╔══

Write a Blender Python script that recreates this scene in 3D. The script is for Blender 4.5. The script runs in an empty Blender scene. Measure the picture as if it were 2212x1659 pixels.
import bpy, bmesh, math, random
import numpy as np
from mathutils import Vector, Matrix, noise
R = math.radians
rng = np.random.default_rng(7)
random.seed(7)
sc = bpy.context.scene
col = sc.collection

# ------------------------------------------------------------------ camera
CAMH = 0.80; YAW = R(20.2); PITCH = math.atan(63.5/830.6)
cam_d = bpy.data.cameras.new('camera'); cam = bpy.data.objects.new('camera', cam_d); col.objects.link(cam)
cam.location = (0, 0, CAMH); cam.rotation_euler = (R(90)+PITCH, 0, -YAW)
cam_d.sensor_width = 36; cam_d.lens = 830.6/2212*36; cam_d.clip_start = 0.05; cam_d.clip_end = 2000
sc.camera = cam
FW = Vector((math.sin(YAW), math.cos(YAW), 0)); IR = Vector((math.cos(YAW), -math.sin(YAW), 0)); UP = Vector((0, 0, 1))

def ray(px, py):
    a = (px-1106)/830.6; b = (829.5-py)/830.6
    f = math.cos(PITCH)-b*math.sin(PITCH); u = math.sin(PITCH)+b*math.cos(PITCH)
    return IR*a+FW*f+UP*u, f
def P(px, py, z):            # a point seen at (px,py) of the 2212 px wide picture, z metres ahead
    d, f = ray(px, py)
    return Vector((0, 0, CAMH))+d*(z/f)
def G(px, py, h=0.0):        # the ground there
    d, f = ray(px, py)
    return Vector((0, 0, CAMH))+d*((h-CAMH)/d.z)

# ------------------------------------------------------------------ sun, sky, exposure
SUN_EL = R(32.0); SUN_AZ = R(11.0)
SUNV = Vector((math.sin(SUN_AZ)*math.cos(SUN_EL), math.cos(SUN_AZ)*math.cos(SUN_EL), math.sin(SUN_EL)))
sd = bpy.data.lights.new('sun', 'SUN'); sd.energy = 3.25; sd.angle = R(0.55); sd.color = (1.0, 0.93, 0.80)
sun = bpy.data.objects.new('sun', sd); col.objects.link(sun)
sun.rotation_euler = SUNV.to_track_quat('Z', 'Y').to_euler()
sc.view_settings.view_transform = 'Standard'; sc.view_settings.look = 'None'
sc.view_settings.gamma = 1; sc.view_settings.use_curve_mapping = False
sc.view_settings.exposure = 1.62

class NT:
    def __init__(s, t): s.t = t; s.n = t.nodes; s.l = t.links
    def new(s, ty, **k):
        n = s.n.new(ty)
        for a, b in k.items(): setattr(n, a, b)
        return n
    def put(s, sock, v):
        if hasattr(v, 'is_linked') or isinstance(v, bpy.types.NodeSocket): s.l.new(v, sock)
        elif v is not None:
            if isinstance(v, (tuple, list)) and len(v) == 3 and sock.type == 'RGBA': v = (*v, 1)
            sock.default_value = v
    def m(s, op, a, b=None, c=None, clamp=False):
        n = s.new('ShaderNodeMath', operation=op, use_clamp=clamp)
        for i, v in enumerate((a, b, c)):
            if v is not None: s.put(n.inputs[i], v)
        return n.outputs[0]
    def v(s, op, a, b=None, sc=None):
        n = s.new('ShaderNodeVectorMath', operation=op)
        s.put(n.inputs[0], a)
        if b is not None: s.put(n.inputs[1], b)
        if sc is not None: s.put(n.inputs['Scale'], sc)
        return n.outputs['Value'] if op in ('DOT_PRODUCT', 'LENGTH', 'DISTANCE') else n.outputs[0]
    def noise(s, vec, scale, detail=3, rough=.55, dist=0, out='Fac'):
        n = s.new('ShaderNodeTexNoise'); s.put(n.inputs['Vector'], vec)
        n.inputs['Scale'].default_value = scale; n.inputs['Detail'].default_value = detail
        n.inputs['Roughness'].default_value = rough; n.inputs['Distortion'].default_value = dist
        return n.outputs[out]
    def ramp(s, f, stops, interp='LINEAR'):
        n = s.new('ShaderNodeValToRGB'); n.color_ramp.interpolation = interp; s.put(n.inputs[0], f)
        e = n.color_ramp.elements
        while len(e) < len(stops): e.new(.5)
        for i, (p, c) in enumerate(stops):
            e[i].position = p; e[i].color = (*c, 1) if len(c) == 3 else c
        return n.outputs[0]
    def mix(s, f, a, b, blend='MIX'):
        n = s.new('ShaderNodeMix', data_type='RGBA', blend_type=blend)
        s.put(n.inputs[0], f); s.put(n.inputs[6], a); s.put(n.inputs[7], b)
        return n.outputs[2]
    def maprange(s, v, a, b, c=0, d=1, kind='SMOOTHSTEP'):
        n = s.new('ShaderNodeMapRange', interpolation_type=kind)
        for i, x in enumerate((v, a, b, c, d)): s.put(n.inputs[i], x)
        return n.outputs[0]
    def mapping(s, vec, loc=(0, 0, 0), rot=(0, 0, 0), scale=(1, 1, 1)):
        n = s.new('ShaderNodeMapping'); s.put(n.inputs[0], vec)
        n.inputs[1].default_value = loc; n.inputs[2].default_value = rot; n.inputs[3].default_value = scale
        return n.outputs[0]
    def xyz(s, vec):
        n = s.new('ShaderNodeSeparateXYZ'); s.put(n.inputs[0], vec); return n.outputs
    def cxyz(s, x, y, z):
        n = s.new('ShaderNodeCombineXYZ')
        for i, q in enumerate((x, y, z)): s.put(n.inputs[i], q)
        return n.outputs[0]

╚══

The lines from the top of the data above down to the line containing "col = sc.collection" are to be copied exactly; no other line should appear.

### [Solution to this task]
Write a Blender Python script that recreates this scene in 3D. The script is for Blender 4.5. The script runs in an empty Blender scene. Measure the picture as if it were 2212x1659 pixels.
import bpy, bmesh, math, random
import numpy as np
from mathutils import Vector, Matrix, noise
R = math.radians
rng = np.random.default_rng(7)
random.seed(7)
sc = bpy.context.scene
col = sc.collection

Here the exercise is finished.